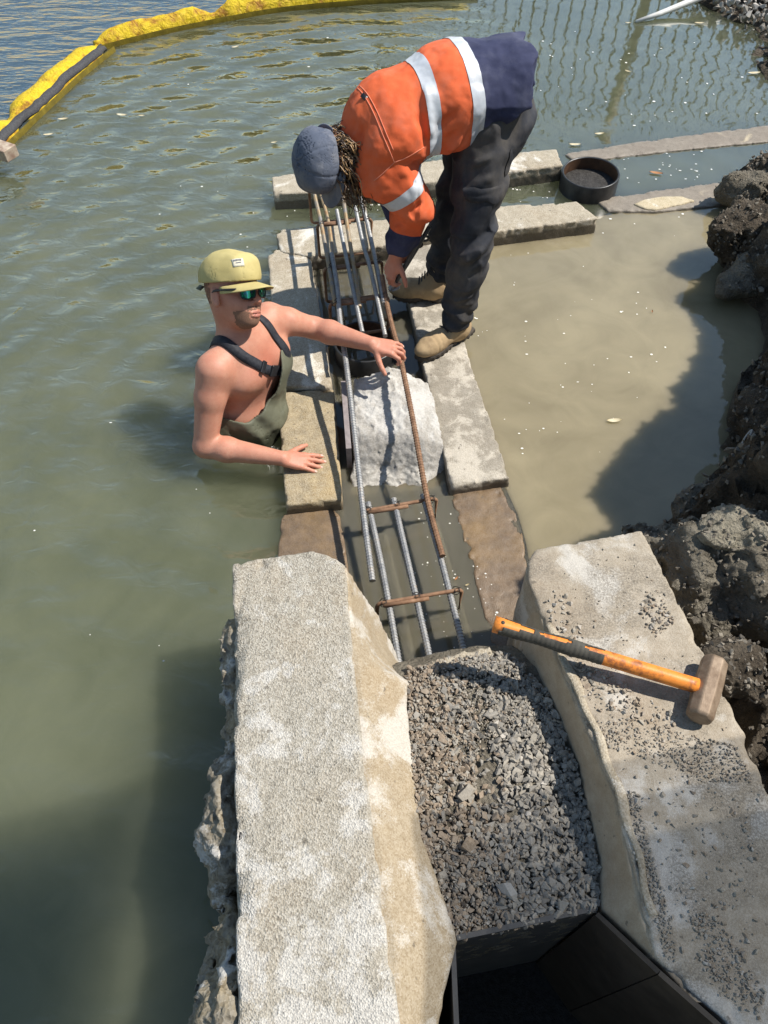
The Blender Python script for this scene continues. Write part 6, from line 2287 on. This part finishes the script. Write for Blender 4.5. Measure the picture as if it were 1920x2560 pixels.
# curly hair hanging between cap and collar
nHr = NT('curly_brown_hair')
hc_ = nHr.ramp(nHr.attr('tone'), [(0.0, (0.028, 0.014, 0.007)), (0.6, (0.085, 0.045, 0.020)), (1.0, (0.42, 0.26, 0.12))])
M['hair'] = nHr.pbr(hc_, 0.42, None, 0.5)
hb_ = MB()
for k in range(820):
    a = rng.uniform(-1.0, 1.0) * 2.45                      # around the nape from ear to ear
    u0 = rng.uniform(-0.075, 0.030)
    f0, l0 = -0.094 * math.cos(a) - 0.005, 0.080 * math.sin(a)
    root = h2(f0, l0, u0)
    nrm_ = nrm(FA2 * f0 + LE2 * l0)
    Ln = rng.uniform(0.10, 0.20) * (1.0 if abs(a) > 0.7 else 0.8)
    n_ = 15
    p = root.copy()
    v = nrm(nrm_ * 0.45 - UP2 * 0.95 + np.array([0.10, -0.50, 0.10]) + rng.normal(size=3) * 0.25)
    pts_, ph, cr, fq = [p.copy()], rng.uniform(0, 6.28), rng.uniform(0.009, 0.019), rng.uniform(4, 8)
    e1 = nrm(np.cross(v, rng.normal(size=3)))
    for j in range(1, n_):
        v = nrm(v + np.array([0.02, 0, -0.15]) - UP2 * 0.02 + rng.normal(size=3) * 0.05)
        p = p + v * Ln / n_
        e2 = np.cross(v, e1)
        w_ = min(1, j / 5)
        pts_.append(p + (e1 * math.cos(ph + j / n_ * fq * 2) + e2 * math.sin(ph + j / n_ * fq * 2)) * cr * w_)
    tone = rng.random() ** 1.05
    hb_.tube(np.array(pts_), np.linspace(0.0026, 0.0010, n_) * rng.uniform(0.7, 1.5), 4, tone)
hb_.build('hair', M['hair'], man2)

# pincers in his hands
pin = empty('pincers', tuple(P(978, 726, 0.31)), 'black handled tie wire pincers held by the bending man', 'pincers')
tip = P(978, 727, 0.315)
pv_ = P(986, 712, 0.335)
for (u, v, y) in ((1074, 566, 3.0), (1052, 588, 2.93)):
    b = MB()
    endp = PY(u, v, y)
    b.tube(spline([pv_, pv_ + (endp - pv_) * 0.5 + np.array([0.004, 0, 0.004]), endp], 20), np.linspace(0.0085, 0.0100, 20), 8)
    b.build('handle', M['steel_dark'], pin)
for (u, v) in ((1062, 596), (1046, 612)):
    b = MB()
    c_ = PY(u, v, 3.0)
    th = np.linspace(0, 2 * math.pi, 13)
    b.tube(np.c_[c_[0] + 0.017 * np.cos(th), c_[1] + 0.0 * th, c_[2] + 0.012 * np.sin(th)], 0.006, 6, cap=False)
    b.build('grip_ring', M['pipe'], pin)
for s_ in (-1, 1):
    b = MB()
    b.tube(spline([pv_, pv_ + np.array([s_ * 0.016, -0.004, -0.012]), tip + np.array([s_ * 0.004, 0, 0.0])], 14), [0.010] * 8 + [0.008] * 3 + [0.006] * 3, 8)
    b.build('jaw', M['rebar'], pin)

# ------------------------------------------------------------------ floating leaves and specks
M['leaf'] = mat_simple('pale_dead_leaf', (0.42, 0.33, 0.17), (0.62, 0.56, 0.40), 30, 0.6, 0.2)
M['leaf_rust'] = mat_simple('rust_dead_leaf', (0.30, 0.12, 0.04), (0.42, 0.20, 0.08), 30, 0.6, 0.2)
LV = [(588, 118, 14, 30, 'leaf', 'single pale leaf afloat right of the boom corner'), (355, 290, 12, 0, 'leaf', 'square pale leaf floating in the middle of the left water'), (305, 288, 20, -10, 'leaf', 'thin twig like leaf left of the square floating one'),
      (122, 337, 18, 15, 'leaf', 'yellowish leaf floating beside the slanting boom'), (158, 298, 18, 10, 'leaf', 'white leaf scrap floating close to the slanting boom'), (685, 357, 12, 20, 'leaf', 'small pale leaf left of the blue cap'),
      (1570, 58, 10, 0, 'leaf', 'short leaf on the fence post\'s reflection near the pole tip'), (1570, 179, 12, -30, 'leaf', 'small tan leaf beside the post reflection'), (1498, 335, 18, 10, 'leaf', 'pale leaf at the foot of the post reflection'), (1437, 362, 22, 0, 'leaf', 'thin white leaf just beyond the far slab\'s end'),
      (1640, 433, 24, -15, 'leaf_rust', 'tan curled leaf between the two awash slabs'), (1535, 1052, 30, 5, 'leaf', 'large pale scrap afloat in the silty pond'), (1630, 780, 8, 80, 'leaf_rust', 'tiny orange stick leaf upright in the silty pond'), (1141, 1447, 12, 50, 'leaf_rust', 'rust coloured leaf by the near rebar cage'),
      (1168, 1463, 10, 25, 'leaf', 'pale splinter beside the rust coloured leaf'), (1320, 205, 10, 20, 'leaf', 'tiny tan leaf right of the navy shirt tail'), (1748, 58, 16, 0, 'leaf', 'pale leaf near the white pole and the shingle'), (1885, 183, 22, 8, 'leaf', 'white leaf at the shingle\'s waterline')]
for (u, v, s_, ang, m_, lab) in LV:
    p = P(u, v, 0.004)
    Ls = s_ / FPX * np.linalg.norm(p - [0, 0, CAM_H]) * 1.2
    a = math.radians(ang)
    d = np.array([math.cos(a), math.sin(a), 0])
    e = np.array([-d[1], d[0], 0])
    rows = []
    for t in np.linspace(-1, 1, 7):
        w = 0.30 * (1 - t * t) ** 0.7 + 0.02
        for q in (-1, 0, 1):
            rows.append(p + d * t * Ls / 2 + e * q * w * Ls / 2 + np.array([0, 0, 0.004 * abs(q) + 0.003 * t * t]))
    o = mesh_obj('leaf', rows, [(i * 3 + j, (i + 1) * 3 + j, (i + 1) * 3 + j + 1, i * 3 + j + 1) for i in range(6) for j in range(2)], M[m_], loc=p)
    props(o, lab, 'leaf', 'dead leaves floating on the water')
nS = NT('foam_speck')
M['speck'] = nS.pbr((0.75, 0.73, 0.66), 0.5)
VV, FF = [], []
k = 0
for (poly, n_, s0, s1) in (([(880, 700), (1020, 740), (1180, 540), (1900, 520), (1780, 700), (1600, 1000), (1380, 1300), (1180, 900)], 70, 1.2, 4.0), ([(1330, 60), (1900, 120), (1900, 300), (1340, 360)], 36, 1.5, 4), ([(700, 520), (1380, 420), (1390, 500), (720, 560)], 55, 1.5, 4),
                           ([(300, 60), (800, 60), (1100, 560), (560, 700), (300, 500)], 22, 1.5, 4), ([(1000, 1260), (1120, 1230), (1300, 1600), (1080, 1650)], 60, 1, 4), ([(1500, 390), (1800, 360), (1820, 440), (1560, 470)], 30, 1.5, 4), ([(100, 900), (600, 1300), (560, 1700), (60, 1700)], 7, 1.5, 4)):
    a = np.array(poly, float)
    w = sample_poly([np.r_[q, 0] for q in poly], n_)
    for (u, v) in w:
        p = P(u, v, 0.004)
        r = 0.62 * rng.uniform(s0, s1) / FPX * np.linalg.norm(p - [0, 0, CAM_H])
        th = np.arange(7) * 2 * math.pi / 7
        VV.append(np.r_[p[None] + np.c_[np.cos(th) * r * rng.uniform(0.6, 1.6), np.sin(th) * r * rng.uniform(0.6, 1.3), np.zeros(7)], [p + [0, 0, r * 0.3]]])
        FF += [(k + j, k + (j + 1) % 7, k + 7) for j in range(7)]
        k += 8
props(mesh_obj('foam_specks', np.concatenate(VV), FF, M['speck']), kind='stuff')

========================

Direction |
Locate each line containing the string "from" and show it.

Response below |
The Blender Python script for this scene continues. Write part 6, from line 2287 on. This part finishes the script. Write for Blender 4.5. Measure the picture as if it were 1920x2560 pixels.
    a = rng.uniform(-1.0, 1.0) * 2.45                      # around the nape from ear to ear